CEVAP: Yerin ve göklerin mutlak sahibi yüce Allah meleklerden ayrı iyilik yapmayada, kötülük işlemeyede kabiliyetli bir varlık olmak üzere insanı yaratmıştır. Bu yaratılış eksiği, kusuru ve ayıbı olmayan yüksek bir hikmet ve adaletin muktezası olmuştur. Şöyle ki; İnsanın yaratılması, onun için büyük bir ikram ve lütuf olmuştur. Çünkü insan yaratılmakla kalmamış, aynı zamanda ona büyük bir şeref bahşedilmiştir. Kainatta bulunan herşeyin onun emrine, hizmetine ve istifadesine verilmiş olması bahşedilen bu şerefin açık kanıtıdır. Kainat insan için bir saray şeklinde yaratılmış, güneş dünyayı aydınlatan bir kandil ve küremizi ısıtan bir soba mesabesinde olmak üzere en uygun mesafeye mükemmel bir hesap ve ölçü ile yerleştirilmiş, etrafımızı saran ozan tabakasıyla dünyamız, meteorların bombardımanına maruz kalmaktan ve zararlı ışınların tehlikelerinden muhafaza edilmiş; hülasa mümkün ve muhtemel olan bütün tehlikeler bertaraf edilmiş, nimet ve faydalanmanın her çeşiti insanın istifadesine sunulmuştur.

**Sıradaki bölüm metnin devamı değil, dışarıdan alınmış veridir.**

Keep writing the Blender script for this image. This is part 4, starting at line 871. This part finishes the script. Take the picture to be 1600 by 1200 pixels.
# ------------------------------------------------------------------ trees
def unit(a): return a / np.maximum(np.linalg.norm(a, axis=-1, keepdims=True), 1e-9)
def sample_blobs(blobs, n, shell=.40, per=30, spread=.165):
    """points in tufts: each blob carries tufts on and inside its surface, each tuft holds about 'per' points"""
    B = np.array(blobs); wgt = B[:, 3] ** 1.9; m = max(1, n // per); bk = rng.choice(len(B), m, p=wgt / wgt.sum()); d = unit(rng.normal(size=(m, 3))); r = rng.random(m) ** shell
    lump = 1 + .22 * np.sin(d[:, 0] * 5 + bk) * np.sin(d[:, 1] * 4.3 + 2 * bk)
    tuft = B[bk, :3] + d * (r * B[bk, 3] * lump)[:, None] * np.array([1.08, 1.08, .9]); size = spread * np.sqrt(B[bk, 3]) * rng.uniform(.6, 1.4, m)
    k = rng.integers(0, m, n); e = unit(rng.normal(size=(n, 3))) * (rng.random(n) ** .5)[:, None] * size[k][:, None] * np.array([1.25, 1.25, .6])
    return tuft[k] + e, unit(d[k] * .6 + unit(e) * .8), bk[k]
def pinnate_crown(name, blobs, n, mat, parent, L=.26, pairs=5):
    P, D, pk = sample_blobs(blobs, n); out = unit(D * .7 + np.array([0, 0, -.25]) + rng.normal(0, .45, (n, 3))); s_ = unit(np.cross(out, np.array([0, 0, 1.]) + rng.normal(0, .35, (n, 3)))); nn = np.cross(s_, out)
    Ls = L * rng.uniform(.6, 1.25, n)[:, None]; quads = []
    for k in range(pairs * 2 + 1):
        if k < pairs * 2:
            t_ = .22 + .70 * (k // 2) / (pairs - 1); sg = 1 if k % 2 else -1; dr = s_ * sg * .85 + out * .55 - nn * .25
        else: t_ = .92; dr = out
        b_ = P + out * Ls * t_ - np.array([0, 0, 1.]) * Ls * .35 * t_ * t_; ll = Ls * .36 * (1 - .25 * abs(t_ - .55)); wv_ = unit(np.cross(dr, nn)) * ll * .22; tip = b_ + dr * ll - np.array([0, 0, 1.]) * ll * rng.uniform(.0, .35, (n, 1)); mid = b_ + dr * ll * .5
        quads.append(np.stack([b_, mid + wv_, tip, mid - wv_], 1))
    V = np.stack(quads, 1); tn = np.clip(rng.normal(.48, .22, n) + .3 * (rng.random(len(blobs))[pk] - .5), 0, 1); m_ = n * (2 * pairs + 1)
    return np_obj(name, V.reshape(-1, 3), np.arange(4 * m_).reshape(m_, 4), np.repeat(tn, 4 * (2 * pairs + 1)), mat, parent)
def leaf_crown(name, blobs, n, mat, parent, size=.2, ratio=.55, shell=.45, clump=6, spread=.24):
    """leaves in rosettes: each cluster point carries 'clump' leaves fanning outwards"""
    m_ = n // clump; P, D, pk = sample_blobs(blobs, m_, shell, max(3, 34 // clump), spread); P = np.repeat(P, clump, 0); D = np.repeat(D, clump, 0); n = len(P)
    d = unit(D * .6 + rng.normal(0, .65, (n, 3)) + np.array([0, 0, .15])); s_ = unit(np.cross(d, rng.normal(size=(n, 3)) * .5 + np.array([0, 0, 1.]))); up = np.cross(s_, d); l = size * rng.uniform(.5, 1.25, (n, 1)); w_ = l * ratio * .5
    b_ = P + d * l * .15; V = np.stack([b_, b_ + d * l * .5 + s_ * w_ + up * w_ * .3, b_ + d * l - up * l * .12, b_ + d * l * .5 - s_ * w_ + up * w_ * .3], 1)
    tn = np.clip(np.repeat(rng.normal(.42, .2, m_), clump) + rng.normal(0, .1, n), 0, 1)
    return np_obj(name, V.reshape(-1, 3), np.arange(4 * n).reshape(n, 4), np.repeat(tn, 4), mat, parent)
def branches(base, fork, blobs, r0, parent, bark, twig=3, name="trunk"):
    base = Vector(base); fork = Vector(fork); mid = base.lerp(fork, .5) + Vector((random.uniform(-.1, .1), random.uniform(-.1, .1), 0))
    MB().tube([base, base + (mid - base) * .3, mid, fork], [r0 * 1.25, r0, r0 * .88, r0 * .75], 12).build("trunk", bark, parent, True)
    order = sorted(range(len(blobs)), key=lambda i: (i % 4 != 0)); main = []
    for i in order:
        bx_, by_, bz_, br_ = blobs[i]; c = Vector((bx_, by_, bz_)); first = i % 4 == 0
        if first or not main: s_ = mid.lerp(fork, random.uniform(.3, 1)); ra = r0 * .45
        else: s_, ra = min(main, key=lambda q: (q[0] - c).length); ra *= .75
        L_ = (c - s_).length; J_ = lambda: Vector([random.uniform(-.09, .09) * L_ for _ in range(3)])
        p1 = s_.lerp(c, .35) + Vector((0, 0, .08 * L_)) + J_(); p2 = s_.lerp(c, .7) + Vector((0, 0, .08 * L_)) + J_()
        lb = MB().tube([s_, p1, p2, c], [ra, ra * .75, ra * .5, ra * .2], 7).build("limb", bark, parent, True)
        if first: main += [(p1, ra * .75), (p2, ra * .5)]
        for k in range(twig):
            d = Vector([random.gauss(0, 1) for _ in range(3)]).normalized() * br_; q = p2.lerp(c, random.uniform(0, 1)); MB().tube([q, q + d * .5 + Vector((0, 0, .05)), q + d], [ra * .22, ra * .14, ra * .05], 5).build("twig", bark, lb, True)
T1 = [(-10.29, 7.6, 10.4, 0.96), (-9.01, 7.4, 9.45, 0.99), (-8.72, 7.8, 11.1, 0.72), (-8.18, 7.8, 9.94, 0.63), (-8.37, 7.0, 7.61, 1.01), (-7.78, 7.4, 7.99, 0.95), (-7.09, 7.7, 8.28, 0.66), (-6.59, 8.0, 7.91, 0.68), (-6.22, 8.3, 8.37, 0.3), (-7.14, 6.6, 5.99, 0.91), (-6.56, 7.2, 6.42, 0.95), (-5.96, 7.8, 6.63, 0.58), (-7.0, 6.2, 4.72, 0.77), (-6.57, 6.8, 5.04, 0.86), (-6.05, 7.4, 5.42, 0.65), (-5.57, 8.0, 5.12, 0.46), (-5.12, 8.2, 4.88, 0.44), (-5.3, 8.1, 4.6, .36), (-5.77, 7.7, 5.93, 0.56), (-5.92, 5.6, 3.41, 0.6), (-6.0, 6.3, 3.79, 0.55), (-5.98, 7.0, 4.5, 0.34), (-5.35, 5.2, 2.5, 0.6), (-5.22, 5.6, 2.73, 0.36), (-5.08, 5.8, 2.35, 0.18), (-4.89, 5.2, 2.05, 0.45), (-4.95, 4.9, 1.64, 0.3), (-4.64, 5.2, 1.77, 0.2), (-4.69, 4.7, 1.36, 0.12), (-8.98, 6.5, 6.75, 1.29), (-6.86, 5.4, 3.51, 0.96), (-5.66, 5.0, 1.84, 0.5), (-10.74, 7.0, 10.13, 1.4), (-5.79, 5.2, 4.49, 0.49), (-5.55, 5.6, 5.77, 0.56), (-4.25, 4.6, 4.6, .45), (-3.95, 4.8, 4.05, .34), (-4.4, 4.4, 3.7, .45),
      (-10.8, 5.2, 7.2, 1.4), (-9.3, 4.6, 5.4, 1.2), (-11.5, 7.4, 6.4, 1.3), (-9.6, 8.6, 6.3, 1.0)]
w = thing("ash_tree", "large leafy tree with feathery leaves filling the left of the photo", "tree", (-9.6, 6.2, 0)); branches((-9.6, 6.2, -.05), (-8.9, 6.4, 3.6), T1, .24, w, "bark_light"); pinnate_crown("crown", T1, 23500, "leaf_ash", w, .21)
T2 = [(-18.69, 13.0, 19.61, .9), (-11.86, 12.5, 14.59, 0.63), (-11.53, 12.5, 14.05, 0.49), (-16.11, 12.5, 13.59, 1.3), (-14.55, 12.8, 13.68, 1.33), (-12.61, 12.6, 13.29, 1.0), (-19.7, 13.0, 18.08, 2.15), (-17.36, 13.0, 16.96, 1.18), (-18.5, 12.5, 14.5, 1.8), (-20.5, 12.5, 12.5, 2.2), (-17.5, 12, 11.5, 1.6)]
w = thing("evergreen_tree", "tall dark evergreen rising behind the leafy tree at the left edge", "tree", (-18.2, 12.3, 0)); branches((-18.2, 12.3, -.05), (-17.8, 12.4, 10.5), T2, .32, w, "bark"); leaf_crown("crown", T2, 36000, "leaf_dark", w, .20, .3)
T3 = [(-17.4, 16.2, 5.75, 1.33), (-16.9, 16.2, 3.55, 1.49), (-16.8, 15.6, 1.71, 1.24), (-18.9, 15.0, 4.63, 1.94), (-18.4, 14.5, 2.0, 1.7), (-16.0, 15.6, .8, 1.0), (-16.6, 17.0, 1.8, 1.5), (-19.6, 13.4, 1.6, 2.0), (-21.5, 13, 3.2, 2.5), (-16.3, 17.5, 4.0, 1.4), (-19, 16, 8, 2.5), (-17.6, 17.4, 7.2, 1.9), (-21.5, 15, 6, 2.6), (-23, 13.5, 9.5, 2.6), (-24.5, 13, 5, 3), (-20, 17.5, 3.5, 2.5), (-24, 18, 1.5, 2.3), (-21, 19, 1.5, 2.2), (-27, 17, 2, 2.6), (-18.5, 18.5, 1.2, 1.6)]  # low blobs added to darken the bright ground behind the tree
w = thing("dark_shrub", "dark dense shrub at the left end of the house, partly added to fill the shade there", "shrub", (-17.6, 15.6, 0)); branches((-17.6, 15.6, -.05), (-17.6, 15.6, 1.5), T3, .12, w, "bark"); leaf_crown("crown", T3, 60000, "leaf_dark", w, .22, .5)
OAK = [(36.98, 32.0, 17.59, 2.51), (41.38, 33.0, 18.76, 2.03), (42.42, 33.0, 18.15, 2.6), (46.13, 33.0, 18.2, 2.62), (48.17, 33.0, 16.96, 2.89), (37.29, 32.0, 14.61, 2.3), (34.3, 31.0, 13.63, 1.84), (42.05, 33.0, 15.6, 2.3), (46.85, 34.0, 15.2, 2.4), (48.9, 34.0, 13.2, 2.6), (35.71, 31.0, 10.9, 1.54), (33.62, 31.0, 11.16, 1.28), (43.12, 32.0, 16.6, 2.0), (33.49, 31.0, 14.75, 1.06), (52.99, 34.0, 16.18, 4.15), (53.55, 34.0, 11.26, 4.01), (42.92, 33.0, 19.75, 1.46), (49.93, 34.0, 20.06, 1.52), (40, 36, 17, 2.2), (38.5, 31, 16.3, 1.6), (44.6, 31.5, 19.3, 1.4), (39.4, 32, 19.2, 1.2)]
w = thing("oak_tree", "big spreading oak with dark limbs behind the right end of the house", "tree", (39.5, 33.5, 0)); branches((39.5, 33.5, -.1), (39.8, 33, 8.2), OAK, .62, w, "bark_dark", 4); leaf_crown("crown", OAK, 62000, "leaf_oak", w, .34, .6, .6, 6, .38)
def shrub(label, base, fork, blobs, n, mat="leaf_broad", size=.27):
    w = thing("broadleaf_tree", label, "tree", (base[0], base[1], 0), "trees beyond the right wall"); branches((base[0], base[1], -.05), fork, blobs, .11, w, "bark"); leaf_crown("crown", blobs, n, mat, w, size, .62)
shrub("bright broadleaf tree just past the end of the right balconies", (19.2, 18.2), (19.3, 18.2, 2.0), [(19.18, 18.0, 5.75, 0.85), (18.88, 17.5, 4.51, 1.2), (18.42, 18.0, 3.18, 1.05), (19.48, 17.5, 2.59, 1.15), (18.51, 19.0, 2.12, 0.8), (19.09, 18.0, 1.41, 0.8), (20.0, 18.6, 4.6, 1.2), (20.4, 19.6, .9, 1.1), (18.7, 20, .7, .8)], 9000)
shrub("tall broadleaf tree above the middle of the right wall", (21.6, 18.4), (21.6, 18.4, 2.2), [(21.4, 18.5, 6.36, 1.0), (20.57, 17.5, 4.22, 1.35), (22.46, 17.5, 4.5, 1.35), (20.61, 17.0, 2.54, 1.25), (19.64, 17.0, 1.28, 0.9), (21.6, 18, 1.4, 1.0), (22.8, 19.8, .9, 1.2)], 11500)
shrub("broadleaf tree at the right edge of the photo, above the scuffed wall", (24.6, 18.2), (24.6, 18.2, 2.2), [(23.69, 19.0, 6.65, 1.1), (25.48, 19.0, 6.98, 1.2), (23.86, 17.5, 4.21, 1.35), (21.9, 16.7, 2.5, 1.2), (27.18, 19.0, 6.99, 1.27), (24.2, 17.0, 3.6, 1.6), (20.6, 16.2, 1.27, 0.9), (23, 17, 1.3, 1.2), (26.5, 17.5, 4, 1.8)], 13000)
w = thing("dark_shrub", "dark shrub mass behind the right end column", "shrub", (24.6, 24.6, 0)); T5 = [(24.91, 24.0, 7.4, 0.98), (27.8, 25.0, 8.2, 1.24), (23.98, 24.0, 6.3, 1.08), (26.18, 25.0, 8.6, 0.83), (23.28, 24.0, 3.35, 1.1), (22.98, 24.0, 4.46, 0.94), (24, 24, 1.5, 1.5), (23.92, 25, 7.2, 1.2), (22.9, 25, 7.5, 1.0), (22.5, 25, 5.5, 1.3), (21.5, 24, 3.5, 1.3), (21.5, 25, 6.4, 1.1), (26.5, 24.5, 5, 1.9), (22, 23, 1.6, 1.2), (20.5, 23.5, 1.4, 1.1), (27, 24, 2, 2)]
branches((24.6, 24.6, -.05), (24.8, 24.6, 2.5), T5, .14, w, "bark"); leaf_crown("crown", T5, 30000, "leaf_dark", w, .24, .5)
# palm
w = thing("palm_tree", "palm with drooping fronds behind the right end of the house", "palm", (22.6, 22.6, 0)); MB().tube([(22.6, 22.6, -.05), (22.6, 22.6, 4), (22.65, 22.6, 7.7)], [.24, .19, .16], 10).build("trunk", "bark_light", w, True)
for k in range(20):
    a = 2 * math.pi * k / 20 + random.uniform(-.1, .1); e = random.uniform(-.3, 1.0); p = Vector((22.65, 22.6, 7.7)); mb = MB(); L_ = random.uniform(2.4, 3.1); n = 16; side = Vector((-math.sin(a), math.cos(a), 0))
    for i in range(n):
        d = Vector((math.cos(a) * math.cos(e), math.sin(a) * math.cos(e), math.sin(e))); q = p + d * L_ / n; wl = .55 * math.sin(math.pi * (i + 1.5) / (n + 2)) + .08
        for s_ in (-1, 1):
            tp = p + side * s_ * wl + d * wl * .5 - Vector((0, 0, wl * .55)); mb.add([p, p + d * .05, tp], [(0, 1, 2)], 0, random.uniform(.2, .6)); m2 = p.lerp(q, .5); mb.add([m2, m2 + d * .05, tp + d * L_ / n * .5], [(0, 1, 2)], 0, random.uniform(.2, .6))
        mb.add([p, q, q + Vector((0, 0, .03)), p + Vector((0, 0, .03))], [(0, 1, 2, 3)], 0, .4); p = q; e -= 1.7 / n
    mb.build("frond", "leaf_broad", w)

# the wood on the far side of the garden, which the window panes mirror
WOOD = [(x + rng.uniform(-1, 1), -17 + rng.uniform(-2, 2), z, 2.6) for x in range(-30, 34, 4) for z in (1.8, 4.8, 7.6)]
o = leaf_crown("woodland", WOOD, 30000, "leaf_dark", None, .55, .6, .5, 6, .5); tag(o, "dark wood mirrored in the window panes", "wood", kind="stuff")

İnsan kendisine ve dış dünyaya dikkatle baktığı zaman, hem herşeye kadir, hem sınırsız merhamet sahibi yüce Allah’ın bir imtihan için insanı bu dünya meydanına gönderdiğini ve sınavı kazananlara bu dünyada tattırdığı nimet ve lezzetlerin mükemmel şekillerini Ahirette ebediyyen tattıracağını yakinen anlayacaktır.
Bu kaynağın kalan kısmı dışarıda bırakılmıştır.